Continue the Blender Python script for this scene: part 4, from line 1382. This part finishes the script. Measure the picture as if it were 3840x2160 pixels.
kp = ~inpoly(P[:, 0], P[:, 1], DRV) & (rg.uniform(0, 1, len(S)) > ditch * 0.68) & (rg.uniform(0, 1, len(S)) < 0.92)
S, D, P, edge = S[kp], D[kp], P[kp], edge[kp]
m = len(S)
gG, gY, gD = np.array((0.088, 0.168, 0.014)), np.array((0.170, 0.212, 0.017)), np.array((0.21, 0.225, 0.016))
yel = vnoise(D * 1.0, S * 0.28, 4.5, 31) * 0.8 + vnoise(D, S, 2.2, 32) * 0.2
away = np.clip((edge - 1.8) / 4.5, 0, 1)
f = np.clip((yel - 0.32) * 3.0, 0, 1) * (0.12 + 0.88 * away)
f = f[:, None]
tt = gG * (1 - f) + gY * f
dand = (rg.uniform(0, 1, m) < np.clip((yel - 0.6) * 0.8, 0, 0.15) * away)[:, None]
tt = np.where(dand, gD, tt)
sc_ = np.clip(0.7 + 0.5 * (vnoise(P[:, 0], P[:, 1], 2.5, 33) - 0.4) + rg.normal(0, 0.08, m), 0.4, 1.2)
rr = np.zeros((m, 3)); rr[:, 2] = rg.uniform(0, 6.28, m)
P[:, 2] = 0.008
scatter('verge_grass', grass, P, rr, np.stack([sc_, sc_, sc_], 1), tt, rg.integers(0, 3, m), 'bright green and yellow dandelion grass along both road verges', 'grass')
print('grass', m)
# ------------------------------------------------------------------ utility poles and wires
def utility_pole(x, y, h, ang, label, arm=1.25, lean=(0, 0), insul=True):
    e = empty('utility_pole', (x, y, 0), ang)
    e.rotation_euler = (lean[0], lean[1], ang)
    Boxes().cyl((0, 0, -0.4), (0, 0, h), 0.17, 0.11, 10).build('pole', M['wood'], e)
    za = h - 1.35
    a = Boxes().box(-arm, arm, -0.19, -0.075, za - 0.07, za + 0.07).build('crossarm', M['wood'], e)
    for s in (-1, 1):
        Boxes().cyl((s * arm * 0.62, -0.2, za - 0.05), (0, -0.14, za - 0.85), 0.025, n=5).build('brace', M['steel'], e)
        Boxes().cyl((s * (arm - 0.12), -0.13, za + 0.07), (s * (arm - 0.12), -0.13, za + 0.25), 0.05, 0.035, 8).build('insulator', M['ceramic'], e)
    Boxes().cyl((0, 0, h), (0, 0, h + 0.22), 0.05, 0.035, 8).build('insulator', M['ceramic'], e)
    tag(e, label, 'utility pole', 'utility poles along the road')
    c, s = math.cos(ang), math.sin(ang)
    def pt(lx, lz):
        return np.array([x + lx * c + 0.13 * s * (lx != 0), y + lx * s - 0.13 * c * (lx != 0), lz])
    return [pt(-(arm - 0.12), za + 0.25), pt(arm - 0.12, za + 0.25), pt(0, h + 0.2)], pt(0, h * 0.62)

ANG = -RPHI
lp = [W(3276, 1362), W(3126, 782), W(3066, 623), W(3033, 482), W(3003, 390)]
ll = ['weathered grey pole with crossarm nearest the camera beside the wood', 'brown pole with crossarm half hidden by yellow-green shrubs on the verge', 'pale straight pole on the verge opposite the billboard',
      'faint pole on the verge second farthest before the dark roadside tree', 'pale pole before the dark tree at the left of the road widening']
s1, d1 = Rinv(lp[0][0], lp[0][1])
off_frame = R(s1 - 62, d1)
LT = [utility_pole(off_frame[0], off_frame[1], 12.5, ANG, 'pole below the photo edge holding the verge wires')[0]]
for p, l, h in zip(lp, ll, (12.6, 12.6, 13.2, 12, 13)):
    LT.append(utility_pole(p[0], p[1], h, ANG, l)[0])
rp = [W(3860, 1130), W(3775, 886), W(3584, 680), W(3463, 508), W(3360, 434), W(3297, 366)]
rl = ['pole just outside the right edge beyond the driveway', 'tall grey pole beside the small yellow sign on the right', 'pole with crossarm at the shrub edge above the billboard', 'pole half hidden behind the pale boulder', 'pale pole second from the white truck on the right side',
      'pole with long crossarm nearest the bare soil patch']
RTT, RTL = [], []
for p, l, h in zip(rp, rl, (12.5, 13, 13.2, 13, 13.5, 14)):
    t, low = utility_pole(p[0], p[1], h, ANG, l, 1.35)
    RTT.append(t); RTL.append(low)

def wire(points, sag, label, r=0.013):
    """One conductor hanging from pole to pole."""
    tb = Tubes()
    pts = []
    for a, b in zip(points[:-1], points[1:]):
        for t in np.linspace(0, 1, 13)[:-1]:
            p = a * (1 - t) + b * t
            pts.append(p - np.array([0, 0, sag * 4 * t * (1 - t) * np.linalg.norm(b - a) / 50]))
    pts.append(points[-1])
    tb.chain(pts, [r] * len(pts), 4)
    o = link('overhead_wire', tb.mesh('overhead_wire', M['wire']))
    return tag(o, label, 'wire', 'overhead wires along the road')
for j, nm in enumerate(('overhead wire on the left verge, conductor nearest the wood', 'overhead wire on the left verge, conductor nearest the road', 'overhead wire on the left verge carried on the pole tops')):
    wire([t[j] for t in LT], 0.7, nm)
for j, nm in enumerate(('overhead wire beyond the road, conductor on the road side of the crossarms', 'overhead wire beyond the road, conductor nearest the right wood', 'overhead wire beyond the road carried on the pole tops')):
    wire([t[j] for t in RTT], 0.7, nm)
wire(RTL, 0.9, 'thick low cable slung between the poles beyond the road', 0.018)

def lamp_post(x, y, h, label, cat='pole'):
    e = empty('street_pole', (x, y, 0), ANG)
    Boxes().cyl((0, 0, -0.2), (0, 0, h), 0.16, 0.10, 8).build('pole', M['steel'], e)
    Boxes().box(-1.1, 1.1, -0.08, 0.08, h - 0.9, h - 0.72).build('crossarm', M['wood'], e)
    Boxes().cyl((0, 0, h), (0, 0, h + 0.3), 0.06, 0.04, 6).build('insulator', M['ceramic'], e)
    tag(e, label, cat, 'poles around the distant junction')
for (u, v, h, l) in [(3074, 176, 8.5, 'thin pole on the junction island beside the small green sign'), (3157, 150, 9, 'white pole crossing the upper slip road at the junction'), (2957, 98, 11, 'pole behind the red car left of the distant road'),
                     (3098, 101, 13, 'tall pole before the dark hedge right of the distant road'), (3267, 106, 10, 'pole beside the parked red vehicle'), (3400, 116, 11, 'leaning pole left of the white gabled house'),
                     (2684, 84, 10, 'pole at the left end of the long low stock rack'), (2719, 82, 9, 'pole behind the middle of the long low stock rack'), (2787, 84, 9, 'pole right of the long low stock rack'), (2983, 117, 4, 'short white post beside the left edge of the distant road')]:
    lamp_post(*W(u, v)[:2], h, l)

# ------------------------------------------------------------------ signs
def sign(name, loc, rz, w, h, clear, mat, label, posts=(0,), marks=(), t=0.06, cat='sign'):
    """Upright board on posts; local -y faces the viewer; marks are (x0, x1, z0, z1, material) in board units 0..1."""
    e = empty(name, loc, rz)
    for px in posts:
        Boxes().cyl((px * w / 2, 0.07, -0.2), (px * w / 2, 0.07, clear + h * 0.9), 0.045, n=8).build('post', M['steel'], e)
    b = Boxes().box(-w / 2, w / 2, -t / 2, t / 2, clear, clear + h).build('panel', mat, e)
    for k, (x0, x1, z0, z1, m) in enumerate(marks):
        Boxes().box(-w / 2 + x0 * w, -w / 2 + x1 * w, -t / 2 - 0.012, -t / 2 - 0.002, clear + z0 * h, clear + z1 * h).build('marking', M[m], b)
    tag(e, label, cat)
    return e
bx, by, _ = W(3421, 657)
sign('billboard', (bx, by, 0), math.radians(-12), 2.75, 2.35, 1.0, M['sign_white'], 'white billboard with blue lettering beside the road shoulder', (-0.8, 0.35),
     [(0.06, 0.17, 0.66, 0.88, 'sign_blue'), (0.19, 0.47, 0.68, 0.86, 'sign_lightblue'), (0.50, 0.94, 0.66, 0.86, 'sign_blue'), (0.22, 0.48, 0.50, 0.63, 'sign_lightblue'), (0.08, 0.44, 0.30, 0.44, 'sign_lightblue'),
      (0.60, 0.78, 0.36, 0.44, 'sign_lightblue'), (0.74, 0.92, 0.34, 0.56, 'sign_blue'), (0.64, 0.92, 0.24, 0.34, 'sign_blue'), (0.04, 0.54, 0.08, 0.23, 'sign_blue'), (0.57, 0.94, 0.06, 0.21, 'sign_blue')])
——
Work to complete
Pull out each line containing the word "from" and copy it.

Worked solution
Continue the Blender Python script for this scene: part 4, from line 1382. This part finishes the script. Measure the picture as if it were 3840x2160 pixels.
rl = ['pole just outside the right edge beyond the driveway', 'tall grey pole beside the small yellow sign on the right', 'pole with crossarm at the shrub edge above the billboard', 'pole half hidden behind the pale boulder', 'pale pole second from the white truck on the right side',
    """One conductor hanging from pole to pole."""